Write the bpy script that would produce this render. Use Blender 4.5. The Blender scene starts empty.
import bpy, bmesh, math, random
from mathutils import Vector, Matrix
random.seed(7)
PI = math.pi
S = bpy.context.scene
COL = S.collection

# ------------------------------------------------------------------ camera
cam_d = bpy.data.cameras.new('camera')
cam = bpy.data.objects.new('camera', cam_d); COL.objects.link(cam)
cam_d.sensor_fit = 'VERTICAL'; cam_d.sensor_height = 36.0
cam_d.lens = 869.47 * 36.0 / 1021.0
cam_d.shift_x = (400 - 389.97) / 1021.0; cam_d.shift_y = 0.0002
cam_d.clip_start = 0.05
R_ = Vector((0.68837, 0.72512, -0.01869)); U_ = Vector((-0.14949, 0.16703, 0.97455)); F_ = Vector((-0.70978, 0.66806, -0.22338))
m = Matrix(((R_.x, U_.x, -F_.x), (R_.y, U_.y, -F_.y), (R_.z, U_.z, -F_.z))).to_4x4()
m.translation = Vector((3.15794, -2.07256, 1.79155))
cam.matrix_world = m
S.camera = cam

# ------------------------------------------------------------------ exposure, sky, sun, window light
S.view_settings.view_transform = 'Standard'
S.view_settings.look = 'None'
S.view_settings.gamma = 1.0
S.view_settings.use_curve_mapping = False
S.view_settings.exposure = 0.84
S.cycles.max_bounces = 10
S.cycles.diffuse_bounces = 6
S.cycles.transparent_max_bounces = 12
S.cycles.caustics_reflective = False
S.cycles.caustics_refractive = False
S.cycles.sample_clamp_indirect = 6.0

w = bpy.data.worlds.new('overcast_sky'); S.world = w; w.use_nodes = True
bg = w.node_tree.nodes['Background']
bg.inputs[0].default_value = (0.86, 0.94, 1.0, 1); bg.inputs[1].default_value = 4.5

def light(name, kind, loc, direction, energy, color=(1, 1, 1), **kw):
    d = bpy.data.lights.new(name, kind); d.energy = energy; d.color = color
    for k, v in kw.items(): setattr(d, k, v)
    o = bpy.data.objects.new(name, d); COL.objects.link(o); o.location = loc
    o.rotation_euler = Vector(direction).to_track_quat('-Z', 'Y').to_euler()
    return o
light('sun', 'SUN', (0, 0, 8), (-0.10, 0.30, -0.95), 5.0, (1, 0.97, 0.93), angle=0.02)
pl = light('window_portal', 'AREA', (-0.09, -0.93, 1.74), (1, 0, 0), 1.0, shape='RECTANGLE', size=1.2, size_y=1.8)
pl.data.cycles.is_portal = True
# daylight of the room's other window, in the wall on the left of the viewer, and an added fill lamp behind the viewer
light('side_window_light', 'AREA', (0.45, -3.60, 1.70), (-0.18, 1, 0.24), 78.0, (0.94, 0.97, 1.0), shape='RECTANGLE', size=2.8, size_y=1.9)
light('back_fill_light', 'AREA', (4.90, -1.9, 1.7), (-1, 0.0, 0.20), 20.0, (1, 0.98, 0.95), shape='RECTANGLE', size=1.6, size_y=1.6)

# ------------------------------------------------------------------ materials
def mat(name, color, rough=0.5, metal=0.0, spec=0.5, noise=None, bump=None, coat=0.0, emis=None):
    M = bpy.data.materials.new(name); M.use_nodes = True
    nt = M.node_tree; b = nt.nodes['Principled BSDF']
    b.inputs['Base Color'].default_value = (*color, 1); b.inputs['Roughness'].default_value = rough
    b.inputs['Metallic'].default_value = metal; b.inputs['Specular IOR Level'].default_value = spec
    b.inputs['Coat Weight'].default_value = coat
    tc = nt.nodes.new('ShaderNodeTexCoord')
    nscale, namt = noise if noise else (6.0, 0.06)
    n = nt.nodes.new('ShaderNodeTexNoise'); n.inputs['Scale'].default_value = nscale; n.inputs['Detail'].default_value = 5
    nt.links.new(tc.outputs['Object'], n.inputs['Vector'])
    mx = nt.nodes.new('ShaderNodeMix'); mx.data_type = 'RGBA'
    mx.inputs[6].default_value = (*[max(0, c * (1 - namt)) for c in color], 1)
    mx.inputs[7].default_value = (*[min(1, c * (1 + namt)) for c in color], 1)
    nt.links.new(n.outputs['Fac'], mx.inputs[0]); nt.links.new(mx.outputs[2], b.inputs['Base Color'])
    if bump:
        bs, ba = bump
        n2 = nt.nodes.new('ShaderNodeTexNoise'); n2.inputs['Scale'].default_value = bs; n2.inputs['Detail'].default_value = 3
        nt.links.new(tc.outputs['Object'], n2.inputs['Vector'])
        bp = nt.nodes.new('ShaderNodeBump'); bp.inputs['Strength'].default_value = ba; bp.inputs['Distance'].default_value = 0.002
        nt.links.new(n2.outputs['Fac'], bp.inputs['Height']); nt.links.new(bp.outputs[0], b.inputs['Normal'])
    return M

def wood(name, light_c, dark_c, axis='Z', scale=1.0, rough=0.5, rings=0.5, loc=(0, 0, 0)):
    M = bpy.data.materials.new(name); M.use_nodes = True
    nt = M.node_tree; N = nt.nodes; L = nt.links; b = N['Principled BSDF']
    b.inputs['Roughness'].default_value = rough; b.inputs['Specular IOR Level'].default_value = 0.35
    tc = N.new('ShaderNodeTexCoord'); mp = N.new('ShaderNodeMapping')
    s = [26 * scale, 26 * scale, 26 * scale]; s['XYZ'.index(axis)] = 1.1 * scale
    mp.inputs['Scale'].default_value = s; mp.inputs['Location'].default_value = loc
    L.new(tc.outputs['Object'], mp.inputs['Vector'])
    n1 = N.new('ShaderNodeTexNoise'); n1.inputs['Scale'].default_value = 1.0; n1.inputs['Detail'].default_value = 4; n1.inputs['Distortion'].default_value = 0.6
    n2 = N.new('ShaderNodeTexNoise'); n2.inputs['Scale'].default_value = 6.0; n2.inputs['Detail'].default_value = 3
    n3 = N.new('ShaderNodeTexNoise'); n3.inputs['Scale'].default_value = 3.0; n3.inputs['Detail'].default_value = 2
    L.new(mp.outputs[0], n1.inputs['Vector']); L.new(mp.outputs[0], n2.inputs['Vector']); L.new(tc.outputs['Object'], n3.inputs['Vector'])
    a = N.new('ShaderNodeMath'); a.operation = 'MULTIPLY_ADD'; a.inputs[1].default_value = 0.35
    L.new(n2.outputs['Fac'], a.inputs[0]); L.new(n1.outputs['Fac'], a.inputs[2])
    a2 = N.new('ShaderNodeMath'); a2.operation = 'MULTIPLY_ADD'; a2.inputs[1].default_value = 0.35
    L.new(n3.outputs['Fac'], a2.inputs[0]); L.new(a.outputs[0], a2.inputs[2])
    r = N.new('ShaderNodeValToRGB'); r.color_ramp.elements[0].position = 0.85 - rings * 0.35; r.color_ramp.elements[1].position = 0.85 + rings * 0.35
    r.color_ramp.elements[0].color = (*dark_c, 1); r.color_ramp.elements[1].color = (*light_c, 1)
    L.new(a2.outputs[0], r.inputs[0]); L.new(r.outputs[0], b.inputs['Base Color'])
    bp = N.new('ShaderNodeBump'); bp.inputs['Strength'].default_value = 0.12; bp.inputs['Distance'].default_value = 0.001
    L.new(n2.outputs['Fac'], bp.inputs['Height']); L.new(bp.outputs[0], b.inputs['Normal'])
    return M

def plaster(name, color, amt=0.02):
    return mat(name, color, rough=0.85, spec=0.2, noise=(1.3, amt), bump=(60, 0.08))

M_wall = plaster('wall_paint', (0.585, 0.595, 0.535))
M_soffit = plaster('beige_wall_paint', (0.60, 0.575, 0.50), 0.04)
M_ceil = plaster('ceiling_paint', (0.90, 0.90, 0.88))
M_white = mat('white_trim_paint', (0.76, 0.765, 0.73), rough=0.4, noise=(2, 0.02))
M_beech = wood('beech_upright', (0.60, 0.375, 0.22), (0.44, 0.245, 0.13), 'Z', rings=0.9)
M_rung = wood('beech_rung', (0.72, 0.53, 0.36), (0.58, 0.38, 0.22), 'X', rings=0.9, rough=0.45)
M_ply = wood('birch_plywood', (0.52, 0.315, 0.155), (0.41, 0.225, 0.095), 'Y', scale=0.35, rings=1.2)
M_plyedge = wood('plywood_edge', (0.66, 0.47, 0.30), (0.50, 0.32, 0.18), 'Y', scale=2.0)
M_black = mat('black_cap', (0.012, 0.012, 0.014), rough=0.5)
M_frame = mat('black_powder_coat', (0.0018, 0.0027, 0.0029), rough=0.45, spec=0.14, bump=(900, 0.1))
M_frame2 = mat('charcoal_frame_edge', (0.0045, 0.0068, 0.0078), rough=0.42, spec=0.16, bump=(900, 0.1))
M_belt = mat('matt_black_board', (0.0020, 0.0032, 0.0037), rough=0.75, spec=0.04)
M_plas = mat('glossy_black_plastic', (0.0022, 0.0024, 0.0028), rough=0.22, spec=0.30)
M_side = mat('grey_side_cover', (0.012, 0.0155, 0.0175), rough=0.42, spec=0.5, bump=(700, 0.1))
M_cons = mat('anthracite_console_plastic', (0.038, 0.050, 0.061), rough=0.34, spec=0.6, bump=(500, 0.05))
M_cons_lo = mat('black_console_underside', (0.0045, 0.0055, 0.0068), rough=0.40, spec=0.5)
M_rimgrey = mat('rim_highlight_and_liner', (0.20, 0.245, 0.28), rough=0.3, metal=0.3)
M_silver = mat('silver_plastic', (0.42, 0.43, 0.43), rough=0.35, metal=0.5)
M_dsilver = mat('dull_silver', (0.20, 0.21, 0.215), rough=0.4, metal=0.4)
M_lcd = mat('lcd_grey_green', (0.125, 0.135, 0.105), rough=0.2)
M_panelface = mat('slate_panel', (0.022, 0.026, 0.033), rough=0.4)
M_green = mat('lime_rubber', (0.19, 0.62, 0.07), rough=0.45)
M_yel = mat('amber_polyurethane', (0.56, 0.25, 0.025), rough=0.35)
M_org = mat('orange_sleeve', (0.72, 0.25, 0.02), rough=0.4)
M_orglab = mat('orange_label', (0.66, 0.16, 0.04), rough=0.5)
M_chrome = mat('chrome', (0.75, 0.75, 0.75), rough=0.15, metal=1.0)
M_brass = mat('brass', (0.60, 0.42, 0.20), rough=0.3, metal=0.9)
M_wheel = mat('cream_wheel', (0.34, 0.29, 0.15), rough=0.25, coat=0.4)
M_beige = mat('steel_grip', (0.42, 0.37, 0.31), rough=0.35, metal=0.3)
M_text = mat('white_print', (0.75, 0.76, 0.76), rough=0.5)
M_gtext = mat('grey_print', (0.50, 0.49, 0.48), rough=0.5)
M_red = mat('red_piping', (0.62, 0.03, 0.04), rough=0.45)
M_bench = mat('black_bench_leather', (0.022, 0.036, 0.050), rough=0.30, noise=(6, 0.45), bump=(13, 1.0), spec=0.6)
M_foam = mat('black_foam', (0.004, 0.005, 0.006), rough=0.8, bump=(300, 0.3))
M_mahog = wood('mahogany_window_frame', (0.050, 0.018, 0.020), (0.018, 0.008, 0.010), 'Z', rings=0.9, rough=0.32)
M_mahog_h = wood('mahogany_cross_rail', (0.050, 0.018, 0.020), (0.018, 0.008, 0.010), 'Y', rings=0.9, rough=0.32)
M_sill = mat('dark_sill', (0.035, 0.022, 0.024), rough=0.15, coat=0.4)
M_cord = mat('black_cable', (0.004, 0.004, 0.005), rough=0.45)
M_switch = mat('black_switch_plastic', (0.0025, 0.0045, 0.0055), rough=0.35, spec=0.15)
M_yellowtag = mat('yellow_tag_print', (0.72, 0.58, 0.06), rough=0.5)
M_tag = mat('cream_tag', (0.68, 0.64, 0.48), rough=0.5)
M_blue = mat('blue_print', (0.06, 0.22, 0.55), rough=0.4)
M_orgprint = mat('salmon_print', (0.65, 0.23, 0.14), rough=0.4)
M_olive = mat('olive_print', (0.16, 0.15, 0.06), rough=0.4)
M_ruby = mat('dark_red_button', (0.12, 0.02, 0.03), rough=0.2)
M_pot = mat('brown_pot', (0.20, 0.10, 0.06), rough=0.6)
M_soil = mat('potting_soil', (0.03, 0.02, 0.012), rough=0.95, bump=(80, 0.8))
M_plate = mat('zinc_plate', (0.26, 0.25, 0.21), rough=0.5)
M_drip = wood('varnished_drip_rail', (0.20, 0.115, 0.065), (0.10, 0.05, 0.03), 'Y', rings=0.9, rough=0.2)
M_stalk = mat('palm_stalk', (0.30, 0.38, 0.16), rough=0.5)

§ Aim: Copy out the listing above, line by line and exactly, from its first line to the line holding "COL = S.collection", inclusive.

§ Finished answer:
Write the bpy script that would produce this render. Use Blender 4.5. The Blender scene starts empty.
import bpy, bmesh, math, random
from mathutils import Vector, Matrix
random.seed(7)
PI = math.pi
S = bpy.context.scene
COL = S.collection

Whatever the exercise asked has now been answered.